Fiorina: Washington ‘really quite technophobic’

Republican presidential hopeful Carly Fiorina thinks Hillary Clinton’s email troubles represent a larger issue of technophobia in Washington.

The former Hewlett-Packard CEO, who is no stranger to technology herself, told Boston Herald Radio that most federal employees and agencies fall woefully short in their familiarity with technology.

“I must say – and I’ve been highly critical of Hillary Clinton’s lack of technical knowledge – there are a lot of politicians who are pretty technophobic,” Fiorina said Monday on the program.

“[Hillary Clinton] is not unique in this,” she added.

Fiorina, who is second in the Washington Examiner’s presidential power rankings, explained that such fear and apathy toward advanced technology is due in large part to a lack of exposure to it on Capitol Hill.

“Many politicians, with all due respect to them, have their staffs carry around their technology and they’ve had staff assistants for so long they don’t understand their technology,” she said.
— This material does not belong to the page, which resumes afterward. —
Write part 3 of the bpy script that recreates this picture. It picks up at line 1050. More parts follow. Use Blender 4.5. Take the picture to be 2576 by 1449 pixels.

The only female in the GOP field described Washington, D.C., in general, as “really, quite technophobic.” That, she said, is a shame “because we are the most technologically sophisticated nation in the world.”

“Technology is not only a weapon being used against us, but it is a tool that can be used to hold people accountable,” Fiorina said. “It is a tool that can be used to provoke greater transparency which leads to greater accountability. It’s also a tool that can be used to engage citizens in the process of their government once again.”

Asked later in the interview what she would do to strengthen cybersecurity and technological awareness, Fiorina listed three steps she would take as president.

“Number one, we need to have collaboration between the private sector and the public sector on the detection and repellence of these attacks,” she said. “Secondly, we need to have basic competence in IT management in the government. … Part of that, I believe, is to stand up a centralized cybersecurity command in the federal government that would be accountable for protecting our sensitive databases and systems in federal government and that would report, I believe, to the White House, Department of Defense, or Department of Homeland Security.

“And of course we should retaliate,” she added, third and finally. “There has to be consequence when the Chinese or the Russians attack us in cyberspace.”

Fiorina has risen rapidly in the weeks following the second Republican primary debate. The latest NBC News/Wall Street Journal/Marist poll shows her at 16 percent support among GOP voters in New Hampshire, just 5 percentage points behind front-runner Donald Trump and 6 points higher than where she stood in early September.